Guy Tal - Luminosities

Just like it would be foolish to consider technological innovation as either good or bad without further qualification, it is also foolish to outright ignore advances in technology—to pretend they are not happening, or that they are of no consequences.

No matter how conservative or traditional we are, or wish to be, in our work, I believe that a proactive and rational approach to assimilating (or rejecting) new technologies is a better strategy than to be in denial of them.
Technology affects us whether we acknowledge it or not, whether we approve of it or not, whether we resist it or not. No matter how conservative or traditional we are, or wish to be, in our work, I believe that a proactive and rational approach to assimilating (or rejecting) new technologies is a better strategy than to be in denial of them.

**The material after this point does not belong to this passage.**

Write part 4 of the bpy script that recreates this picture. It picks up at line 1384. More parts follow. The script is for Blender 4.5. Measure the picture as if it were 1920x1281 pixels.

A common slogan in the digital age in photography is, “you can’t fix it in software (or specifically in Photoshop),” implying that if you didn’t get everything “right” in the camera you have failed utterly to produce a usable or worthwhile photograph, and may as well discard the captured file (or piece of film). Not only is it a demonstrably untrue statement; it also treats as a fixed quantity something that is not—something that in fact evolves rapidly, in leaps and bounds—the capabilities of processing software. The myriad of sliders and checkboxes in most photo processing software in fact make it fairly easy to “fix” (at least to a degree) anything from colour and contrast to sharpness and filter effects, from qualities of light to dust specs on the sensor, from haze to aspect ratio, from exposure problems to optical distortion, and many more. I can’t count the number of times I revisited older images with newer software and was able to overcome and correct various flaws I couldn’t address at the time of capturing these images. As it turns out, there are in fact a great many things you can fix in software, and likely many more you will be able to fix in software in the years ahead.